*INFORMATION SUPPLIED*:

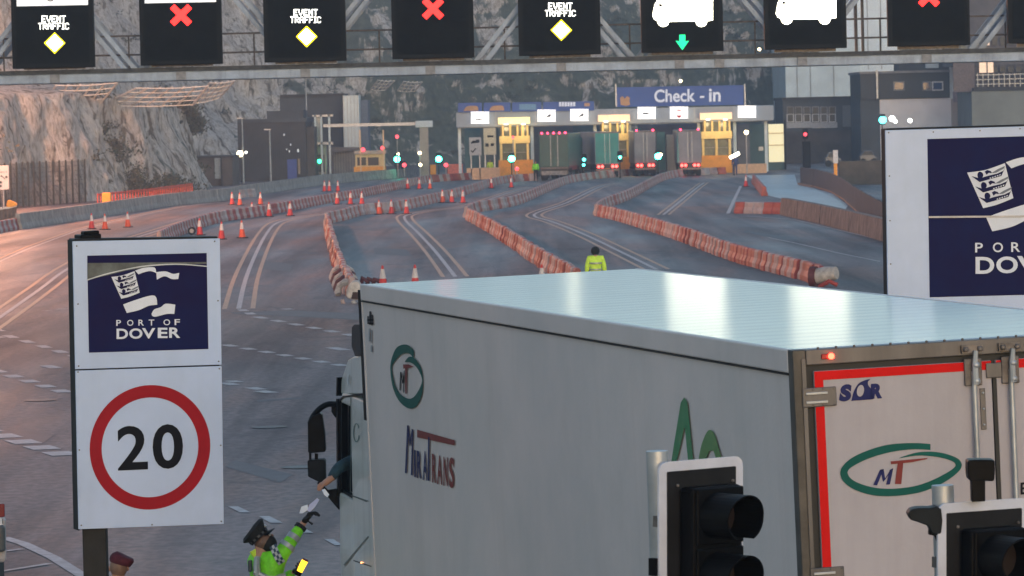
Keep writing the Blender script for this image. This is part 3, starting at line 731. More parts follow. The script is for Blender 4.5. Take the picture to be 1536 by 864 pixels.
for side in (0, 1):
    e0, e1 = (.125, 1.285) if side == 0 else (1.315, TW - .125)
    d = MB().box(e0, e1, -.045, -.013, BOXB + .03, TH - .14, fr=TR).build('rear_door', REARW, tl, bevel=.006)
    MB().box(e0 + .002, e1 - .002, -.049, -.046, TH - .197, TH - .142, fr=TR).build('red_border', REDB, d)
    bb0, bb1 = (e0 + .002, e0 + .058) if side == 0 else (e1 - .058, e1 - .002)
    MB().box(bb0, bb1, -.049, -.046, BOXB + .032, TH - .197, fr=TR).build('red_border', REDB, d)
    for hz in (TH - .3, TH - 1.42, BOXB + .35):
        h0, h1 = (.04, .26) if side == 0 else (TW - .26, TW - .04)
        hg = MB().box(h0, h1, -.068, -.05, hz - .06, hz + .06, fr=TR).build('hinge', STEEL, tl, bevel=.006)
        for zz in (-.03, .025): MB().box(h0 + .02, h1 - .06, -.078, -.069, hz + zz - .008, hz + zz + .008, fr=TR).build('rib', GALV, hg, bevel=.003)
        for zz in (-.048, .048):
            for q in (.3, .6, .92): MB().ball(TR(h0 + (h1 - h0) * q, -.069, hz + zz), .006, 5).build('bolt', GRIMY, hg)
    rods = (1.155, 1.39) if side == 0 else (1.39, 1.385 + .9)
    for rb_ in ((1.155,) if side == 0 else (1.4, 2.28)):
        rod = MB().tube([TR(rb_, -.085, BOXB + .05), TR(rb_, -.085, TH - .2)], .017, 10).build('lock_rod', GALV, tl, smooth=True)
        MB().box(rb_ - .055, rb_ + .06, -.07, -.05, TH - .29, TH - .12, fr=TR).build('rod_bracket', GRIMY, tl, bevel=.006)
        b = MB(); b.tube([TR(rb_ + .005, -.1, TH - .28), TR(rb_ + .005, -.1, TH - .15), TR(rb_ + .012, -.105, TH - .07)], [.022, .02, .014], 8); b.ball(TR(rb_ + .01, -.1, TH - .16), .026, 6); b.ball(TR(rb_ + .01, -.1, TH - .26), .026, 6)
        b.build('cam_lock', GALV, tl, smooth=True)
        b = MB(); b.box(rb_ - .07, rb_ + .07, -.075, -.051, TH - .085, TH - .035, fr=TR); b.ball(TR(rb_ - .045, -.08, TH - .06), .02, 5); b.ball(TR(rb_ + .05, -.08, TH - .06), .02, 5)
        b.build('lock_keeper', GRIMY, tl)
        for zz in (TH - 1.2, TH - 2.1): MB().box(rb_ - .035, rb_ + .035, -.105, -.046, zz - .03, zz + .03, fr=TR).build('rod_guide', GRIMY, tl, bevel=.004)
MB().box(1.245, 1.355, -.062, -.05, TH - .25, TH - .155, fr=TR).build('centre_plate', STEEL, tl, bevel=.008)
MB().box(1.2, 1.235, -.056, -.046, TH - .57, TH - .31, fr=TR).build('bolt_strip', STEEL, tl, bevel=.003)
for zz in (.34, .44, .54): MB().ball(TR(1.218, -.058, TH - zz), .009, 6).build('bolt', GALV, tl)
MB().box(1.29, 1.315, -.047, -.03, BOXB + .03, TH - .2, fr=TR).build('door_gap_seal', SEAL, tl)
# marker lamp
ml = MB().box(.175, .25, -.062, -.05, TH - .068, TH - .035, fr=TR).build('marker_lamp', M('red_lamp_lens', (.35, .01, .01), .25), tl, bevel=.005)
MB().ball(TR(.236, -.066, TH - .051), .02, 8).build('lit_led', M('lit_red_led', (1, .04, .02), emit=9), ml)
# rear lettering
q = lambda x, y: (1160 + x / 4.085, 500 + y / 4.085)
text('lettering', 'S', [q(416, 314), q(484, 310), q(474, 414), q(400, 420)], PB, BLUEP, tl, .07, .05)
text('lettering', 'R', [q(598, 310), q(676, 304), q(668, 398), q(596, 402)], PB, BLUEP, tl, .07, .05)
sw = smooth_path([q(*p) for p in [(478, 414), (492, 360), (520, 310), (560, 288), (596, 279)]], 4) + smooth_path([q(*p) for p in [(580, 296), (582, 318), (604, 350), (612, 404)]], 4)
decal('logo', [sw], PB, BLUEP, tl, .05)
decal('logo_hole', [[q(534 + 22 * math.cos(a) + 4 * math.sin(-a), 352 + 36 * math.sin(a)) for a in [i * .3927 for i in range(16)]]], PB, REARW, tl, .053)
def swoosh(pl, cx, cy, rx, ry, tilt, w_of, a0, a1, n=60):
    P = []
    for i in range(n + 1):
        a = a0 + (a1 - a0) * i / n; wd = w_of(i / n)
        def pt(k):
            x = (rx - wd * .5 * 0 + k) * math.cos(a); y = (ry + k) * math.sin(a)
            return (cx + x * math.cos(tilt) - y * math.sin(tilt), cy + x * math.sin(tilt) + y * math.cos(tilt))
        P.append((pt(-wd / 2), pt(wd / 2)))
    return [[P[i][0], P[i][1], P[i + 1][1], P[i + 1][0]] for i in range(n)]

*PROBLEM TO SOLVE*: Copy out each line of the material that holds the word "REARW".

*RESPONSE FOR THIS EXERCISE*:
    d = MB().box(e0, e1, -.045, -.013, BOXB + .03, TH - .14, fr=TR).build('rear_door', REARW, tl, bevel=.006)
decal('logo_hole', [[q(534 + 22 * math.cos(a) + 4 * math.sin(-a), 352 + 36 * math.sin(a)) for a in [i * .3927 for i in range(16)]]], PB, REARW, tl, .053)